Send your match reports to king@kingcricket.co.uk. We’re only really interested in your own experience, so if it’s a professional match, on no account mention the cricket itself. (But if it’s an amateur match, feel free to go into excruciating detail.)
Daisy writes…
I suggested in spring that we might get tickets for Taylor Swift at Wembley Stadium. Ged demurred.
“The hottest tickets this August will be for the Zara Larsson concert at Lord’s,” he said. “It’s a sell-out, but I’ve got us into the VIP area.”
According to Ged, hundreds of thousands of people had to resort to buying Taylor Swift tickets for Wembley because Zara Larsson had totally sold out Lord’s.

There was a firework display and a short cricket match before the start of the concert. I popped to the loo soon after the cricket finished and ran into a charming young blond woman, scantilly-clad in a most exotic fashion, entering the Long Room.

“What has become of the pavilion dress code?” I asked the accompanying steward. “Or is she a visiting dignitary wearing national dress?”
“She seems ever so nice,” was all the star-struck steward could say in reply.
Turns out, that was Zara Larsson. She progressed from the pavilion, to the stage, via the field of play.
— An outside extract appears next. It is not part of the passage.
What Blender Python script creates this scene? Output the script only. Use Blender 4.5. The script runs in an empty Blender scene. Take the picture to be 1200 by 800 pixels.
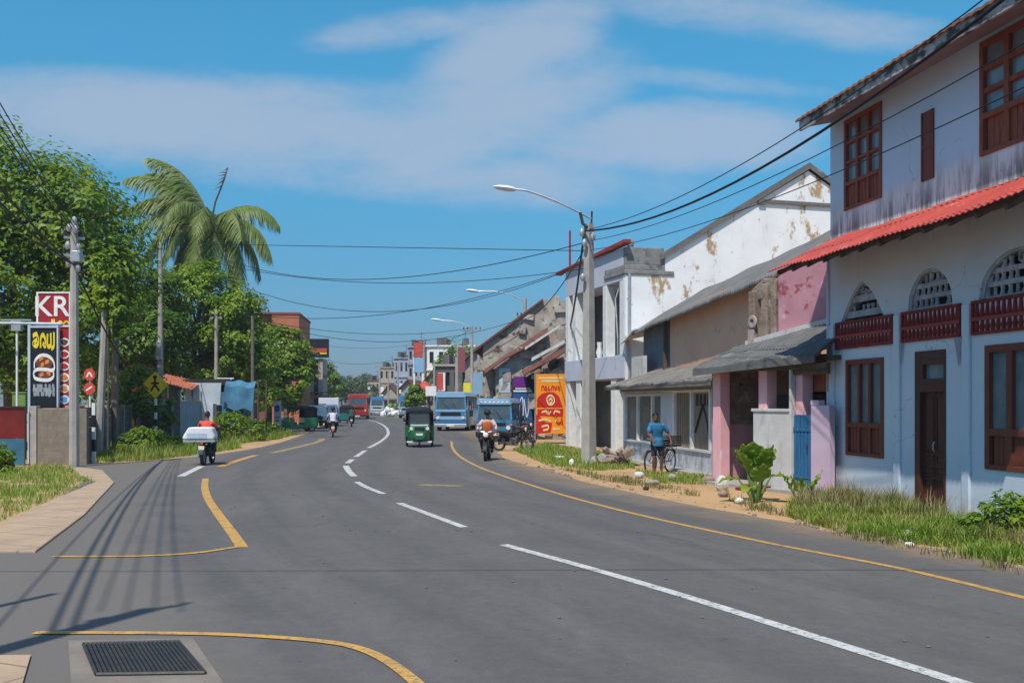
import bpy, bmesh, math, random
import numpy as np
from mathutils import Vector, Matrix, Euler, noise
R = math.radians
random.seed(7); rng = np.random.default_rng(11)
SC = bpy.context.scene
COL = SC.collection
CH = 2.0                                    # eye height of the photographer

def G(px, py):                              # a point of the flat ground seen at a photo pixel
    Y = CH * 1200.0 / (py - 472.0)
    return ((px - 600.0) / 1200.0 * Y, Y)
def XZ(px, py, Y):                          # a point at distance Y
    return ((px - 600.0) / 1200.0 * Y, CH + (472.0 - py) / 1200.0 * Y)

# ------------------------------------------------------------------ materials
MATS = {}
def ramp(nt, src, lo, hi):
    m = nt.nodes.new('ShaderNodeMapRange'); m.interpolation_type = 'SMOOTHSTEP'
    m.inputs[1].default_value = lo; m.inputs[2].default_value = hi
    nt.links.new(src, m.inputs[0]); return m.outputs[0]
def mixc(nt, fac, a, b):
    m = nt.nodes.new('ShaderNodeMix'); m.data_type = 'RGBA'
    for s, v in ((m.inputs[0], fac), (m.inputs[6], a), (m.inputs[7], b)):
        if isinstance(v, (int, float)): s.default_value = v
        elif isinstance(v, tuple): s.default_value = (v[0], v[1], v[2], 1)
        else: nt.links.new(v, s)
    return m.outputs[2]
def mul(nt, a, b):
    m = nt.nodes.new('ShaderNodeMath'); m.operation = 'MULTIPLY'
    for i, v in enumerate((a, b)):
        if isinstance(v, (int, float)): m.inputs[i].default_value = v
        else: nt.links.new(v, m.inputs[i])
    return m.outputs[0]
def noise_tex(nt, co, scale, detail=5, rough=.6, vec=None, off=0.0):
    if vec or off:
        mp = nt.nodes.new('ShaderNodeMapping'); mp.inputs['Scale'].default_value = vec or (1, 1, 1)
        mp.inputs['Location'].default_value = (off, off * .7, off * 1.3)
        nt.links.new(co, mp.inputs[0]); co = mp.outputs[0]
    n = nt.nodes.new('ShaderNodeTexNoise'); n.inputs['Scale'].default_value = scale
    n.inputs['Detail'].default_value = detail; n.inputs['Roughness'].default_value = rough
    nt.links.new(co, n.inputs['Vector']); return n.outputs[0]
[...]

Her music and gyrations seemed to distract warming-up cricketers from their purpose.

Unfamiliar with Ms Larsson’s oeuvre, I had asked Ged to provide some guidance on appropriate dance moves. He had brought a couple of documents with him.


Unfortunately, it seems that Ged mixed up some pages from an Edwardian bat and ball sports coaching manual with his Zara Larsson dance moves documents. It is the sort of mistake that absolutely anyone could make, as long as that ‘anyone’ happened to be Ged.


Yet Ged’s paperwork mix up didn’t seem to matter; those Edwardian sports moves went down a storm. Ged and I are now confirmed Larssonists.

After Zara Larsson moved on, there was another cricket match. Ged and I moved on before the end of that second match.

I photographed the blue moon, which I mistook for sunset from the A40 flyover on the way home.
This is incredibly depressing, in the sense that it sets a ridiculously high bar in KC cricket match reporting standards, right down to intimate photos of the stars and intricate dance moves documents.
It took me a moment or two to spot the blue moon, though, in that last photo: it was certainly low in the sky that evening. Looks like you might have had to swerve to avoid it on the flyover.
A little depressing for me too, Chuck. It seems to me that people in my orbit are getting their match reports published here, while mine sit festering on a “maybe” pile or the spike.
Have I been “cancelled”, KC?
Is this your idea of a cancellation? Merely featuring prominently in a report and then commenting underneath it?